Artiste tourmenté, Bowie signe avec Blackstar, la dernière expression d’une œuvre qui cherche à se comprendre. On y croise les spectres d’anciennes vies, les sons venus d’un lointain rappelant Heroes, I’m deranged, Outside et même par moment le cauchemardesque Scarry monsters. N’ayant jamais pu choisir entre le jazz et le rock, Bowie embrassera la musique, s’évertuant à briser les frontières. Ce travail de mémoire s’était déjà manifesté avec la parution de l’album The Next Day, retour inattendu après dix ans de silence. Le clip de The Stars Are Out Tonight incarne la plus belle illustration de cette fin orchestrée; un vieil homme à la vie bien rangée, voit ressurgir les fantômes de son passé, des créatures qu’il avait lui-même imaginé au cours de son existence.

 

Un mythe de son vivant

Derrière Blackstar, l’idée était «d’enregistrer un album de David Bowie avec des musiciens de jazz qui ne joueraient pas nécessairement du jazz», a récemment expliqué Tony Visconti, producteur attitré de la vedette, sur la radio américaine NPR Tony Visconti. Ce 28e album, testament d’une icône qui refuse les conventions et les formats, délivre une expérience sensorielle qui marquera les prochaines générations. Bowie déclame d’une voix de velours ses paroles sombres, virevoltant avec délicatesse et inquiétude sur les batteries et saxophones fous hérités du free jazz. Blackstar est un disque plein de reliefs, avec une grande diversité de personnalités qui offrent leur talent, afin d’illustrer la vision grandiose et effrayante de Bowie. On explore les paysages sonores insensés de ce jazz électrique futuriste, testament d’un compositeur intemporel, traversant des anfractuosités abyssales, jouant sur des signatures mélodiques fouillées et des atmosphères inquiétantes. Le tout est agencé avec une subtilité qui efface la frontière entre organique et synthétique. Bowie nous entraîne dans les turpitudes de son esprit sans se demander s’il va plaire. Tant mieux! Un disque ne respecte jamais autant son public que lorsqu’il décide de l’oublier, pour mieux se jouer des codes et aller vers l’inconnu. Bowie est un artiste sans concession, qui arpente les chemins d’une musique frondeuse et libérée.

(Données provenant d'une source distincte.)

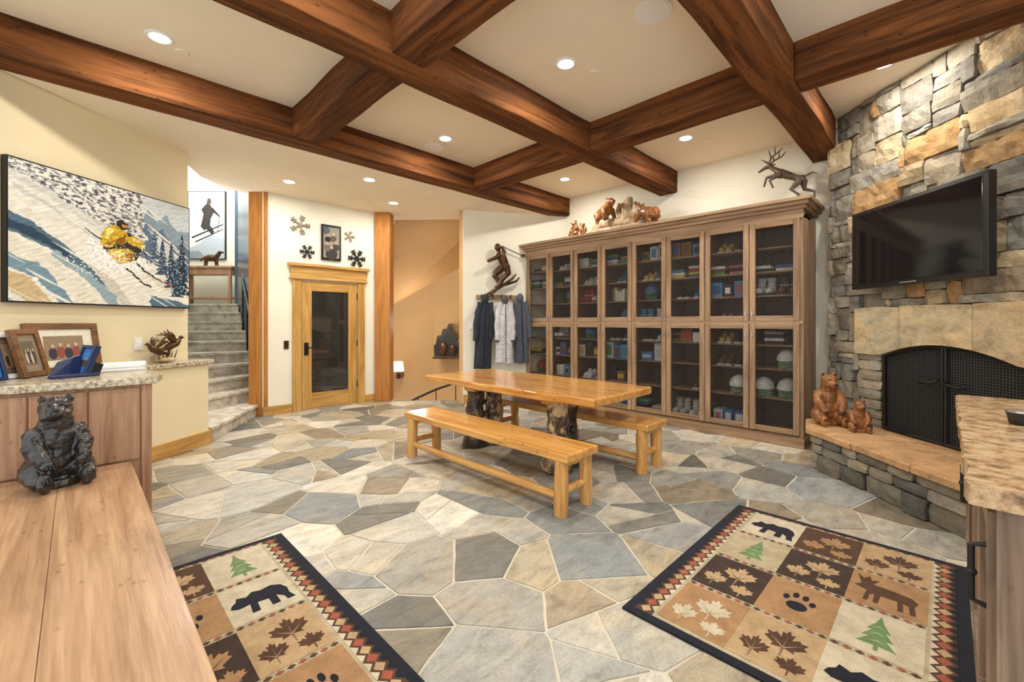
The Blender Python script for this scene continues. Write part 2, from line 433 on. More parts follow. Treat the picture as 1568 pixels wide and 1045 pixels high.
def canvas(name,M,W,H,layers,th=.05,edge=BLACK,dl=.00005):
    b=B(name,M); b.box(-.015,W+.015,-th,0,-.015,H+.015,edge)
    y=-th-.002
    for i,(col,pts) in enumerate(layers):
        b.face([(min(max(u,0),1)*W,y-dl*i,min(max(v,0),1)*H) for u,v in pts],PAINT,rgb(*col))
    return b.done()
SQ=[(0,0),(1,0),(1,1),(0,1)]
canvas('skier_painting_hall',T(V(-7.85,10.6,2.95))@Rz(-45),.88,1.62,[((240,240,236),SQ),((190,200,210),[(0,0),(1,0),(1,.30),(.6,.36),(.3,.22),(0,.15)]),((150,160,172),[(0,0),(.5,0),(.3,.12),(0,.1)]),
   ((66,62,60),[(.34,.48),(.42,.66),(.36,.74),(.5,.82),(.62,.80),(.70,.68),(.62,.60),(.60,.50),(.72,.40),(.66,.35),(.50,.44),(.44,.42)]),((90,80,70),[(.5,.82),(.53,.9),(.62,.9),(.64,.83),(.58,.8)]),
   ((50,48,46),[(.62,.72),(.86,.62),(.87,.64),(.66,.77)]),((40,40,40),[(.1,.30),(.95,.50),(.96,.52),(.1,.325)]),((40,40,40),[(.2,.24),(.95,.43),(.96,.445),(.2,.26)]),((40,40,40),[(.86,.64),(.80,.40),(.815,.40),(.875,.64)])],dl=.0005)

# ---------------- stairs down / lower hall
vwall('wall_lower_hall',[(-4.6,8.6),(-3.9,9.6),(-3.0,10.3),(-1.9,10.6),(-.9,10.4),(-.3,9.6)],-2.2,3.7,WALL_T,.1)
b=B('wall_stair_soffit')
b.add([V(-2.2,8.25,SZ),V(-.55,8.2,SZ),V(-1.0,9.7,2.70),V(-2.75,9.7,1.75),V(-3.2,9.0,2.3)],[(0,1,2,3,4)],WALL_T) 
b.done()
vwall('wall_hall_return',[(-.82,7.55),(-.45,9.6)],-2.2,SZ,WALL_T,.1)
b=B('stairs_down')
for i in range(6):
    d0=7.82+.28*i; z=-.18*(i+1)
    b.prism([V(-2.9,d0,z-.2),V(-.8,d0,z-.2),V(-.8,d0+.3,z-.2),V(-2.9,d0+.3,z-.2)],(0,0,.2),STEPM)
b.done(.006)
b=B('stair_railing'); b.tube([V(-2.0,7.95,-.12),V(-1.75,8.1,.0),V(-1.45,8.3,.12),V(-1.1,8.5,.22),V(-.75,8.5,.26)],.022,IRON,8)
for l,d,z in ((-1.75,8.1,0),(-1.45,8.3,.12),(-1.1,8.5,.22)): b.tube([V(l,d,z),V(l,d,z-.9)],.01,IRON,6)
b.done()
b=B('wall_sconce',T(V(-2.62,10.0,.22))@Rz(-45)); b.tube([(0,0,.06),(0,0,.28)],[.14,.11],SHADE,16); b.tube([(0,0,-.1),(0,0,.06)],[.03,.02],BRONZE); b.box(-.06,.06,.02,.3,-.12,.0,BRONZE); b.done()
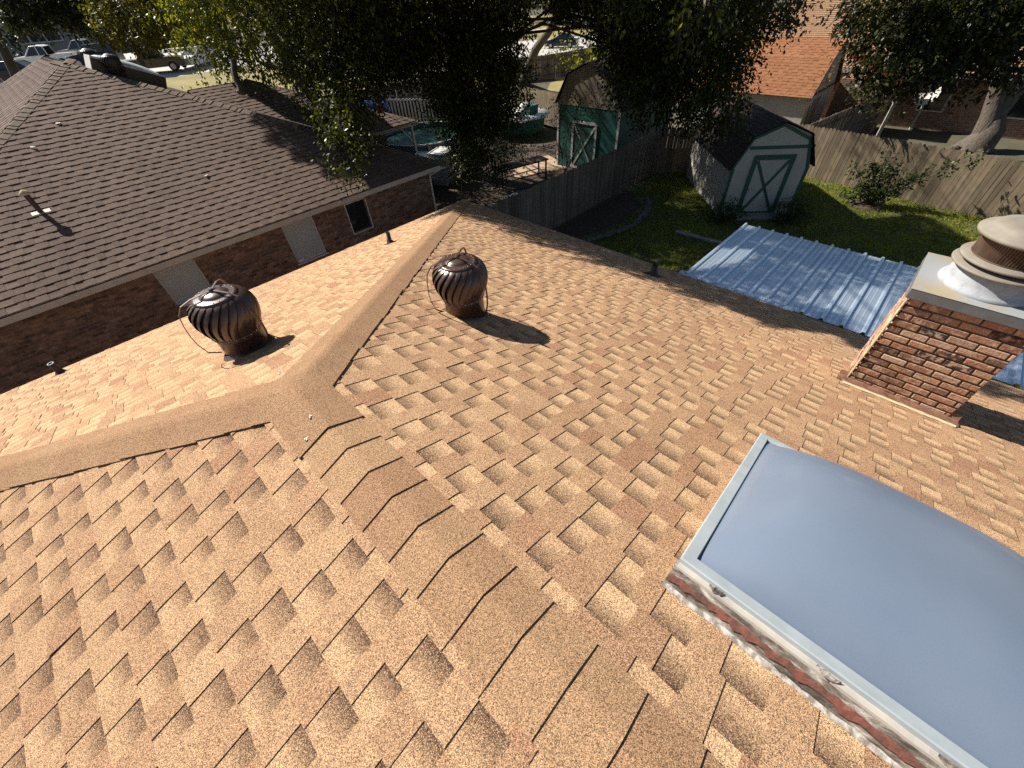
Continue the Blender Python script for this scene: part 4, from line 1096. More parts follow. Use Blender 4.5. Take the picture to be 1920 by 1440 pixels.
# orange gambrel barn: its long side faces us
o3 = Vector((25.9, 9.2, G))
bn, pt3 = gambrel('barn', 'white gambrel outbuilding with an orange shingle roof beyond the back fence', 'barn', Vector((25.75, 3.55, G)), (1, 0, 0), (0, 1, 0), 4.0, 6.0,
                  [(-.18, 2.12), (1.05, 3.40), (2.0, 4.05), (2.95, 3.40), (4.18, 2.12)], M['siding'], M['barn_shingle'], ov=.12)
strip(bn, pt3, [(-.02, 2.0), (1.0, 3.33), (2.0, 3.98), (3.0, 3.33), (4.02, 2.0)], .10, M['dark_shingle'], 'rake_trim', -.05); strip(bn, pt3, [(.0, 2.15), (4.0, 2.15)], .10, M['black_plastic'], 'band_trim', -.022)
mb = MB(); mb.face([pt3(a, -.015, z) for a, z in ((1.7, 2.4), (2.3, 2.4), (2.3, 3.1), (1.7, 3.1))]); wv = mb.build('window', M['glass'], bn)
mb = MB(); mb.face([pt3(a, -.015, z) for a, z in ((.9, .0), (2.1, .0), (2.1, 1.9), (.9, 1.9))]); mb.build('door', M['gable_wood'], bn)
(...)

Aujourd’hui, le monde la musique se presse pour présenter ses hommages. Iggy Pop, Madonna, Kanye West ou encore les Rolling Stones, sont interpelés par les médias ou évoquent leur tristesse sur les réseaux sociaux. Bowie apparaît comme le messager d’une musique nouvelle, qui inspira au-delà du rock et de la pop. La liste des artistes qui se réclament de lui est sans fin, ou presque… C’est un chapitre de l’histoire, avec un grand H, qui se tourne. Un chapitre qui commença le jour où il présenta Ziggy Stardust dans l’émission Top Of The Pops, en juillet 1972. Cheveux rouges et combinaison multicolore, ce jour fut une révélation pour le monde.